Asia driving record rise in infrastructure flows
Infrastructure investment in Asia is outpacing that in the rest of the world – and looks set to accelerate further given the rising focus on this area by both investors and governments in the region.
While the global total of infrastructure deals slowed in the second quarter of 2016 from the first, the amount invested has risen, most notably in Asia, which accounted for 51% of the total, according to data provider Preqin.
A total of 57 infrastructure deals worth an all-time quarterly high of $36 billion were done in Asia in Q2, double the previous peak of $18 billion in Q1, according to Preqin. The Q2 figure for Europe was $17 billion and for North America $14 billion.
Six of the largest 10 infrastructure deals announced globally in Q2 were in Asia, with a heavy focus on natural resources and railways. The biggest transaction in the quarter was the April acquisition of the Tuban Refinery Plant in Indonesia for $13 billion by Indonesian energy company Pertamina and Russia’s Rosneft.
Tom Carr, Preqin’s head of real assets research, said the increased level of capital invested by infrastructure fund managers this quarter reflected the rising value of these assets.
And Asia will see a lot more growth in infrastructure investment, said Anthony Fasso, Hong Kong-based chief executive for international at AMP Capital Investors.
“The advent of the Asian Infrastructure Investment Bank [AIIB] project means there’s going to be a huge focus on Asian infrastructure to achieve the objectives of the ‘one belt one road’ initiative,” said Fasso. Beijing's 'one belt, one road' initiative is designed to promote Chinese investment in trading partners with a view to solving the problem of domestic industrial overcapacity.
Asia is playing catch-up, he added, having had comparatively little infrastructure development compared to the western world over the past 200 years. “That’s being accelerated by the clear mandate of the [China-backed] AIIB, which is to build all this connectivity between Europe and Africa.”
Fasso said he was seeing a big uptick in interest this year by Asian limited partners in global infrastructure. Asian investors are now leading investment in global and regional infrastructure mandates, he added.
He said demand for infrastructure equity and debt fund investments was strongest from Korea and Japan, typically among insurers and pension plans – with Taiwan and Hong Kong also driving demand. Singapore’s sovereign entities are much more focused on direct transactions, noted Fasso.
Moreover, several new state funds – such as in India, Indonesia and Thailand – have been set up this year dedicated to improving domestic infrastructure. And other countries are also putting a bigger focus on this area – the Philippines being a clear example.
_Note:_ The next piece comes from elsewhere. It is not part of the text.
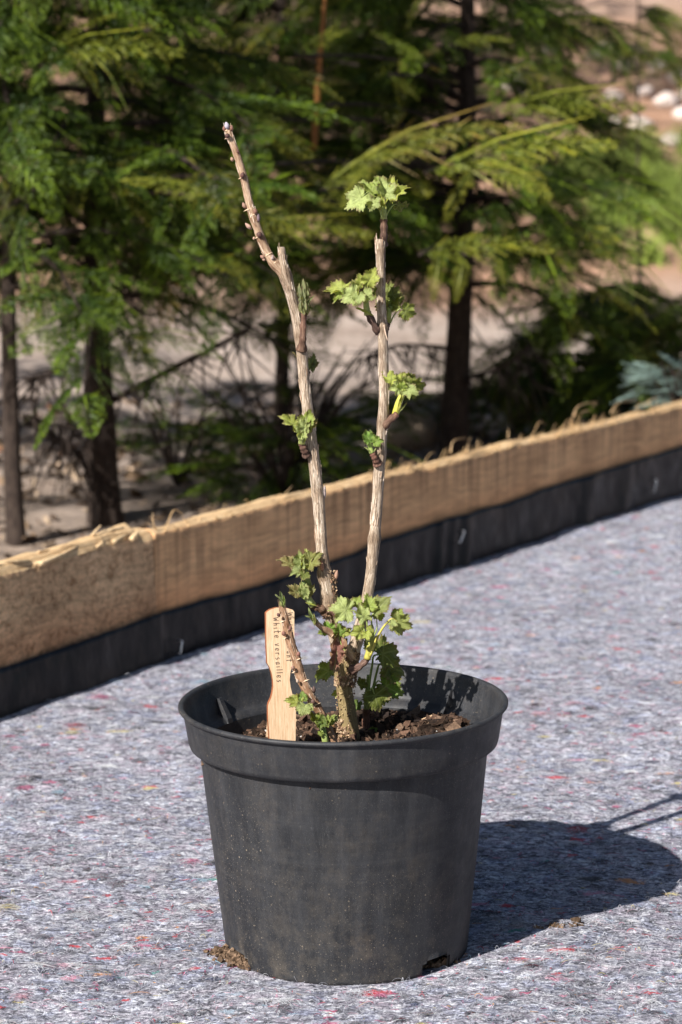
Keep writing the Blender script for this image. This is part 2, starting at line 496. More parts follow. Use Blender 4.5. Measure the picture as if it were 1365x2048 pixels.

Fasso said the preference in Asia was for brownfield projects – those already some way into their development – which can help pension plans and insurers to match their liabilities. New projects are not cashflow-accretive for some years, hence the early investors into those projects are multilateral agencies, he added.
And while there’s always plenty of global interest in the big-ticket trophy infrastructure assets, such as electricity distribution networks, he said, it could take 12-18 months to set up a syndicate to do those big deals, with no guarantee of a successful bid.
"When you are trying to put $5-10 billion to work, and each deal takes time to arrange, our preference, and where we are seeing plenty of deals, is around the $200 million to $500 million range,” Fasso noted. “There’s less price tension there compared to the massive deals, where some of the big GPs and some of the sovereign-type investors are hunting.
“If you are bidding for a major port for $5 billion, if you get it, fantastic, but if you’re on the other side of that, you’ve missed out on deploying that $5 billion,” he said.